Я не читала пьесу И. Вырыпаева глазами. На слух она мне «не зашла» длиннотами и общими местами. «Вирджиния Вульф» на три градуса ниже, «Сцены из супружеской жизни», лишенные интриги, что там еще приходит на ум?…
Отличная сценография. Борщевик ведь имеет свойство плодиться с 90%-ным успехом, им заросли уже все поля и дороги, подступает к лесам и готов «перелезть» через заборы, выживая людей с их участков. Очень сильные ожоги дает при соприкосновении. Наверное, это и имела в виду художник С. Матвеева: ожоги и повсеместное зарастание отношений ядовитым укропом-мутантом. Образ работает отпеределнно, точно и оригинально.
Остальное менее точно. Идея диалога с пустотой вначале, может, и забавна, но прием длится от начала до конца и становится однообразным и нарочитым.В нем нет «оговорок», переглядок, нелепостей, он поставлен — и стоит.
Янина Лакоба изящна, иронична, подол ее платья — борщевик вверх ногами — живописен.

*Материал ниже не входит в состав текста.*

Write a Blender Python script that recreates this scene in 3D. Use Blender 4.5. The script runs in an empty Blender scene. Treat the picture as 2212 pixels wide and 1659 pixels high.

Но образ никуда внутренне не движется.
Спектакль, который видела я, явно не удался В. Карпову. Холостая энергия.
И чудесные аисты, так сильно обнадежившие в финале и обозначившие режиссерскую иронию и игру. Увы, птица улетела вначале и уже вдвоем они вернулись только в момент примирения пары. Примиряет ее как бы театр, то есть диалог друг с другом не от собственного лица, а от имени дальних родственников. Выйдя из своей оболочки, из яйца, пробив собственную скорлупу, пара примиряется, примерив чужие роли. Немудряще, но хоть что-то.
Впечатление двоякое…
Никакой двоякости. Очень плохая пьеса Вырыпаева (читал «глазами» и внимательно). Если и есть в ней «абсурдизм», то лишь в виде весьма безвкусного коктейля: 100 граммов абсурдизма растворить в 100 литрах дистиллированной воды и добавить 3 кг. бытового мусорного мата (последний ингредиент театр, слава богу, заменил, серией невинных «мать твою»).
Интересная и образная сценография. Художественно функциональная. Удачная первая сцена с аистом-балеринкой. Предсказуемая финальная сцена с потрепанным аистом-мужланом. Никакой в режиссерском плане спектакль. Плоский, как столешница. Если нет коммуникабельности, то ее и нет. Ни в чем. Никак. Никогда. Поэтому нет и некоммуникабельности. Чтобы она возникла нужна попытка преодоления.
Жалко актеров, которым совершенно нечего играть. Совершенно. И лишь когда в конце спектакля у них появляется возможность на пару минут «зацепиться» друг за друга, становится понятно, что это не из-за актерской беспомощности, а из-за беспомощности драматических и сценических обстоятельств, в которые актеры подставлены. Подставлены в буквальном смысле слова.